Asked by ette_ (1360points) March 1st, 2011

I know that I’m going through a bit of depression at the moment, but even if I remove all of that, I feel like so many people in my life have given up on me. My family, friends, everyone. I literally spend my days/nights sitting at home alone for the most part, except for when I have my son, and when I spend time with my boyfriend about 1–2x a week.

The boyfriend and I don’t hang out with his friends because they are rude to me, and we don’t really hang out with my friends because, well, my friendships consist of people who are so diverse that I don’t have a single “core” group of friends like some people seem to. Most of my girlfriends are married and starting to have kids, and the other ones are totally single and in the party scene. I’m stuck in between. My best friend and I got into a disagreement a few months ago, and without going into more details, I went to apologize to her and she slammed the door in my face.

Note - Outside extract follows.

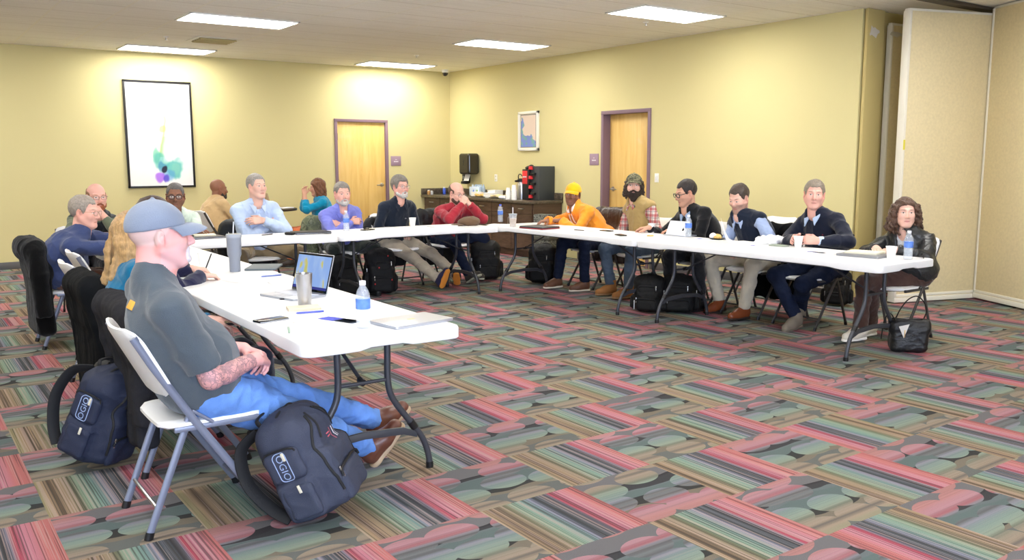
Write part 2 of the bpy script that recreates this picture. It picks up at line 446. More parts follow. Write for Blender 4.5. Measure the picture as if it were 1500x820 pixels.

I’m not complaining about getting alone time, because I’ve actually learned a lot about myself by spending time alone, but sometimes I just get SO lonely. I’m always in this state of limbo because my nature is to be very outgoing, outspoken, and social. I know “everyone” but I’m not close to everyone. I just get to know people really easily, but cultivating long-lasting friendships is different. The friendships I’ve had in the past, I went through a lot of things where they weren’t able to withstand the hardships.
I know I can make new friends…and I’m trying to nurture my older friendships…but it’s just hard sometimes, seeing people out there who seemingly have so many people to just hang out with at the drop of a hat.